>> Start
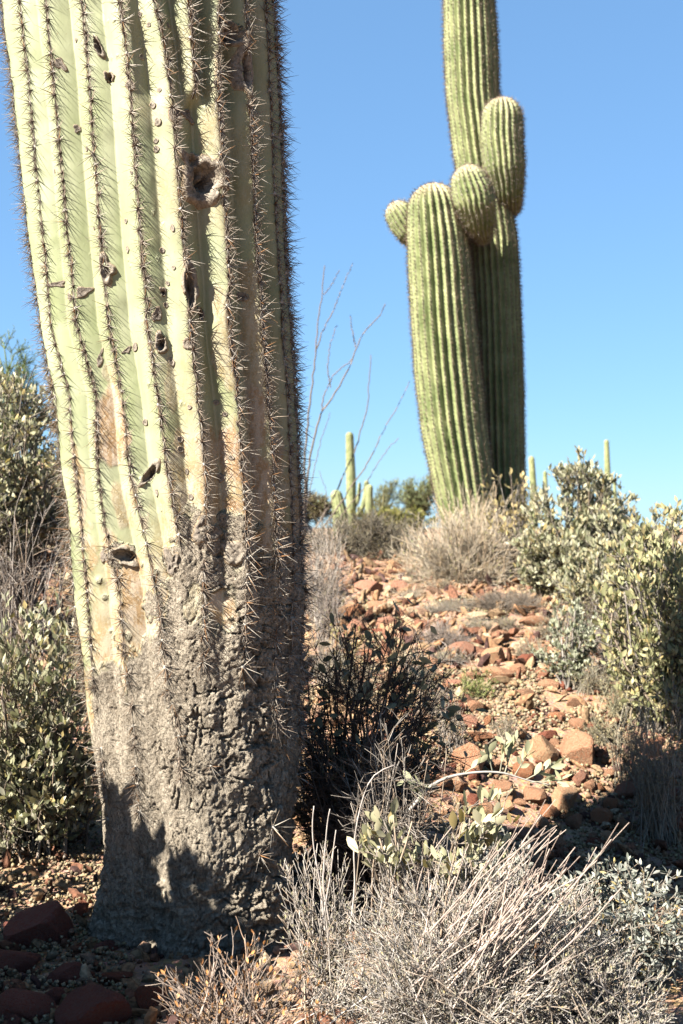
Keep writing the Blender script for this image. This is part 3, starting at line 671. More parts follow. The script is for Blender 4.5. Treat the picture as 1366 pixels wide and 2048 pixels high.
def shrub(name, label, cat, base, cen, rad, seed=0, nm=24, n1=6, n2=6, l1=.35, l2=.16, r0=.004, leaves=0, lsize=.025, lcols=((.30,.33,.19),(.38,.40,.24),(.22,.26,.14)), odd=(.5,.42,.2), oddp=.05,
          tcol=(.30,.27,.24), single=0, lmat=None, wob=.16, rmin=.0006, lw=1.0, group=None, up=.15, vert=.8, dens=1.0, base_spread=.05, stalks=0, clip=1.25, spread=.7):
    """a bush: stems from the base fill an ellipsoid crown, two orders of twigs, leaves in pairs along the last"""
    rng = np.random.default_rng(seed); base = np.asarray(base, float); cen = np.asarray(cen, float); rad = np.asarray(rad, float)
    o = thing(name, label, cat, base, group); Rm = rad.mean()
    u = norm(rng.normal(0, 1, (nm, 3))) * rng.uniform(.35, 1, (nm, 1)) ** .6; tg = cen + u * rad; S = base + rng.normal(0, base_spread, (nm, 3)) * [1, 1, 0]
    tg[:, 2] = np.maximum(tg[:, 2], hgt(tg[:, 0], tg[:, 1]) + .02)
    K = 9; t = np.linspace(0, 1, K)[None, :, None]; mid = (S + tg) / 2 + np.array([0, 0, 1]) * (Rm * .25) * rng.uniform(-.3, 1, (nm, 1)) + rng.normal(0, Rm * .12, (nm, 3))
    P0 = (1 - t) ** 2 * S[:, None] + 2 * t * (1 - t) * mid[:, None] + t ** 2 * tg[:, None]
    P0[:, 1:] += np.cumsum(rng.normal(0, Rm * wob * .10, (nm, K - 1, 3)), 1)
    tw = MB(); tc = lambda n: np.array(tcol) * rng.uniform(.5, 1.35, (n, 1)) * np.where(rng.random((n, 1)) < .35, [[1.0, .88, .76]], [[1, 1, 1]])
    tubes(tw, P0, r0 * np.linspace(1, .35, K)[None] * rng.uniform(.6, 1.2, (nm, 1)), 4, tc(nm))
    S, D, rep = child(P0, n1, rng, .22, 1, .35, spread, cen, up); L = l1 * Rm * rng.uniform(.4, 1.3, len(S)); P1 = walk(S, D, L, 5, wob, rng, .03)
    tubes(tw, P1, np.maximum(r0 * .45 * np.linspace(1, .4, 5)[None] * rng.uniform(.6, 1.2, (len(P1), 1)), rmin), 3, tc(len(P1)))
    S, D, rep = child(P1, n2, rng, .2, 1, .3, spread * 1.15, cen, up); L = l2 * Rm * rng.uniform(.4, 1.4, len(S)); P2_ = walk(S, D, L, 3, wob * 1.2, rng, .03)
    lump = fbm((P2_[:, 0]) / Rm * 2.2 + seed, 2, seed) * .35
    e = np.linalg.norm((P2_[:, -1] - cen) / rad, axis=1) + lump; P2_ = P2_[(e < clip) & (P2_[:, -1, 2] > hgt(P2_[:, -1, 0], P2_[:, -1, 1]))]
    tubes(tw, P2_, np.maximum(r0 * .25 * np.linspace(1, .5, 3)[None], rmin).repeat(len(P2_), 0), 3, tc(len(P2_)))
    tw.build('twigs', M_twig, o, kind='stuff')
    if leaves:
        rep = np.repeat(np.arange(len(P2_)), leaves); t = rng.uniform(.15, 1, len(rep)) * 1.999; i = t.astype(int); f = (t - i)[:, None]
        S = P2_[rep, i] * (1 - f) + P2_[rep, i + 1] * f
        k = rng.random(len(S)) < dens; S = S[k]; rep = rep[k]; n = len(S)
        ax = norm(norm(P2_[rep, -1] - P2_[rep, 0]) * .5 + norm(rng.normal(0, 1, (n, 3))) * (1.1 - vert * .5) + np.array([0, 0, vert]))
        nr = rng.normal(0, 1, (n, 3)); nr[:, 2] *= .4; x = norm(np.cross(nr, ax)); y = np.cross(ax, x); RMx = np.stack([x, y, ax], -1)
        sz = lsize * rng.uniform(.6, 1.2, n); sc3 = np.stack([sz * lw, sz, sz], -1)
        c = np.array(lcols)[rng.integers(0, len(lcols), n)] * rng.uniform(.8, 1.2, (n, 1)); od = rng.random(n) < oddp; c[od] = np.array(odd) * rng.uniform(.7, 1.2, (od.sum(), 1))
        ls = np.zeros(n, bool)
        if single:
            px = CX + S[:, 0] / S[:, 1] * F; py = CY - (S[:, 2] - CZ) / S[:, 1] * F
            v = (px > 0) & (px < 1366) & (py > 0) & (py < 2048)
            tx = (S[:, 0] + .01) / S[:, 1] * F + CX; ok = v & ~((S[:, 1] > 2.5) & (px > np.interp(py, EY, EL) + 5) & (px < np.interp(py, EY, ER) - 5))
            od_ = np.argsort(np.where(ok, np.linalg.norm(S - [0, 0, CZ], axis=1) / sz * lsize, 999)); ls[od_[:single]] = True; ls &= ok
            NV = 8; meshes = []
            for q_ in range(NV):
                m_ = MB(); j = np.where(ls)[0][rng.integers(0, max(ls.sum(), 1))] if ls.any() else 0
                m_.add(LV * [lw, 1, 1] * lsize, LT, c[j]); meshes.append(m_.mesh('leaf', lmat or M_leaf))
            ov = np.array(o.location)
            for j in np.where(ls)[0]:
                lo = bpy.data.objects.new('leaf', meshes[rng.integers(NV)]); COL.objects.link(lo); lo.parent = o
                m4 = Matrix(RMx[j].tolist()).to_4x4() @ Matrix.Scale(float(sz[j] / lsize), 4); m4.translation = Vector((S[j] - ov).tolist()); lo.matrix_basis = m4
        r_ = ~ls; fo = MB(); far = cen[1] > 2.8 or lsize < .012 or cen[0] < -1; inst(fo, SV if far else LV, ST_ if far else LT, S[r_], RMx[r_], sc3[r_], c[r_]); fo.build('foliage', lmat or M_leaf, o, kind='stuff')
    return o
def gpt(px, Y): x = (px - CX) / F * Y; return np.array([x, Y, h1(x, Y)])
def pxr(w, h, Y, d=None): return np.array([w / F * Y, (d if d else (w + h) / 2 / F * Y), h / F * Y])
JG = 'jojoba bushes on the slope'
JC = ((.40,.42,.28),(.52,.53,.38),(.28,.31,.20),(.45,.46,.37),(.48,.44,.28))
JY = ((.38,.40,.22),(.46,.46,.27),(.27,.30,.16),(.50,.45,.26))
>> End
● **STATED PROBLEM**
Make an exact copy of the data above, pictures excluded.

● **OUTPUT BELOW**
Keep writing the Blender script for this image. This is part 3, starting at line 671. More parts follow. The script is for Blender 4.5. Treat the picture as 1366 pixels wide and 2048 pixels high.
def shrub(name, label, cat, base, cen, rad, seed=0, nm=24, n1=6, n2=6, l1=.35, l2=.16, r0=.004, leaves=0, lsize=.025, lcols=((.30,.33,.19),(.38,.40,.24),(.22,.26,.14)), odd=(.5,.42,.2), oddp=.05,
          tcol=(.30,.27,.24), single=0, lmat=None, wob=.16, rmin=.0006, lw=1.0, group=None, up=.15, vert=.8, dens=1.0, base_spread=.05, stalks=0, clip=1.25, spread=.7):
    """a bush: stems from the base fill an ellipsoid crown, two orders of twigs, leaves in pairs along the last"""
    rng = np.random.default_rng(seed); base = np.asarray(base, float); cen = np.asarray(cen, float); rad = np.asarray(rad, float)
    o = thing(name, label, cat, base, group); Rm = rad.mean()
    u = norm(rng.normal(0, 1, (nm, 3))) * rng.uniform(.35, 1, (nm, 1)) ** .6; tg = cen + u * rad; S = base + rng.normal(0, base_spread, (nm, 3)) * [1, 1, 0]
    tg[:, 2] = np.maximum(tg[:, 2], hgt(tg[:, 0], tg[:, 1]) + .02)
    K = 9; t = np.linspace(0, 1, K)[None, :, None]; mid = (S + tg) / 2 + np.array([0, 0, 1]) * (Rm * .25) * rng.uniform(-.3, 1, (nm, 1)) + rng.normal(0, Rm * .12, (nm, 3))
    P0 = (1 - t) ** 2 * S[:, None] + 2 * t * (1 - t) * mid[:, None] + t ** 2 * tg[:, None]
    P0[:, 1:] += np.cumsum(rng.normal(0, Rm * wob * .10, (nm, K - 1, 3)), 1)
    tw = MB(); tc = lambda n: np.array(tcol) * rng.uniform(.5, 1.35, (n, 1)) * np.where(rng.random((n, 1)) < .35, [[1.0, .88, .76]], [[1, 1, 1]])
    tubes(tw, P0, r0 * np.linspace(1, .35, K)[None] * rng.uniform(.6, 1.2, (nm, 1)), 4, tc(nm))
    S, D, rep = child(P0, n1, rng, .22, 1, .35, spread, cen, up); L = l1 * Rm * rng.uniform(.4, 1.3, len(S)); P1 = walk(S, D, L, 5, wob, rng, .03)
    tubes(tw, P1, np.maximum(r0 * .45 * np.linspace(1, .4, 5)[None] * rng.uniform(.6, 1.2, (len(P1), 1)), rmin), 3, tc(len(P1)))
    S, D, rep = child(P1, n2, rng, .2, 1, .3, spread * 1.15, cen, up); L = l2 * Rm * rng.uniform(.4, 1.4, len(S)); P2_ = walk(S, D, L, 3, wob * 1.2, rng, .03)
    lump = fbm((P2_[:, 0]) / Rm * 2.2 + seed, 2, seed) * .35
    e = np.linalg.norm((P2_[:, -1] - cen) / rad, axis=1) + lump; P2_ = P2_[(e < clip) & (P2_[:, -1, 2] > hgt(P2_[:, -1, 0], P2_[:, -1, 1]))]
    tubes(tw, P2_, np.maximum(r0 * .25 * np.linspace(1, .5, 3)[None], rmin).repeat(len(P2_), 0), 3, tc(len(P2_)))
    tw.build('twigs', M_twig, o, kind='stuff')
    if leaves:
        rep = np.repeat(np.arange(len(P2_)), leaves); t = rng.uniform(.15, 1, len(rep)) * 1.999; i = t.astype(int); f = (t - i)[:, None]
        S = P2_[rep, i] * (1 - f) + P2_[rep, i + 1] * f
        k = rng.random(len(S)) < dens; S = S[k]; rep = rep[k]; n = len(S)
        ax = norm(norm(P2_[rep, -1] - P2_[rep, 0]) * .5 + norm(rng.normal(0, 1, (n, 3))) * (1.1 - vert * .5) + np.array([0, 0, vert]))
        nr = rng.normal(0, 1, (n, 3)); nr[:, 2] *= .4; x = norm(np.cross(nr, ax)); y = np.cross(ax, x); RMx = np.stack([x, y, ax], -1)
        sz = lsize * rng.uniform(.6, 1.2, n); sc3 = np.stack([sz * lw, sz, sz], -1)
        c = np.array(lcols)[rng.integers(0, len(lcols), n)] * rng.uniform(.8, 1.2, (n, 1)); od = rng.random(n) < oddp; c[od] = np.array(odd) * rng.uniform(.7, 1.2, (od.sum(), 1))
        ls = np.zeros(n, bool)
        if single:
            px = CX + S[:, 0] / S[:, 1] * F; py = CY - (S[:, 2] - CZ) / S[:, 1] * F
            v = (px > 0) & (px < 1366) & (py > 0) & (py < 2048)
            tx = (S[:, 0] + .01) / S[:, 1] * F + CX; ok = v & ~((S[:, 1] > 2.5) & (px > np.interp(py, EY, EL) + 5) & (px < np.interp(py, EY, ER) - 5))
            od_ = np.argsort(np.where(ok, np.linalg.norm(S - [0, 0, CZ], axis=1) / sz * lsize, 999)); ls[od_[:single]] = True; ls &= ok
            NV = 8; meshes = []
            for q_ in range(NV):
                m_ = MB(); j = np.where(ls)[0][rng.integers(0, max(ls.sum(), 1))] if ls.any() else 0
                m_.add(LV * [lw, 1, 1] * lsize, LT, c[j]); meshes.append(m_.mesh('leaf', lmat or M_leaf))
            ov = np.array(o.location)
            for j in np.where(ls)[0]:
                lo = bpy.data.objects.new('leaf', meshes[rng.integers(NV)]); COL.objects.link(lo); lo.parent = o
                m4 = Matrix(RMx[j].tolist()).to_4x4() @ Matrix.Scale(float(sz[j] / lsize), 4); m4.translation = Vector((S[j] - ov).tolist()); lo.matrix_basis = m4
        r_ = ~ls; fo = MB(); far = cen[1] > 2.8 or lsize < .012 or cen[0] < -1; inst(fo, SV if far else LV, ST_ if far else LT, S[r_], RMx[r_], sc3[r_], c[r_]); fo.build('foliage', lmat or M_leaf, o, kind='stuff')
    return o
def gpt(px, Y): x = (px - CX) / F * Y; return np.array([x, Y, h1(x, Y)])
def pxr(w, h, Y, d=None): return np.array([w / F * Y, (d if d else (w + h) / 2 / F * Y), h / F * Y])
JG = 'jojoba bushes on the slope'
JC = ((.40,.42,.28),(.52,.53,.38),(.28,.31,.20),(.45,.46,.37),(.48,.44,.28))
JY = ((.38,.40,.22),(.46,.46,.27),(.27,.30,.16),(.50,.45,.26))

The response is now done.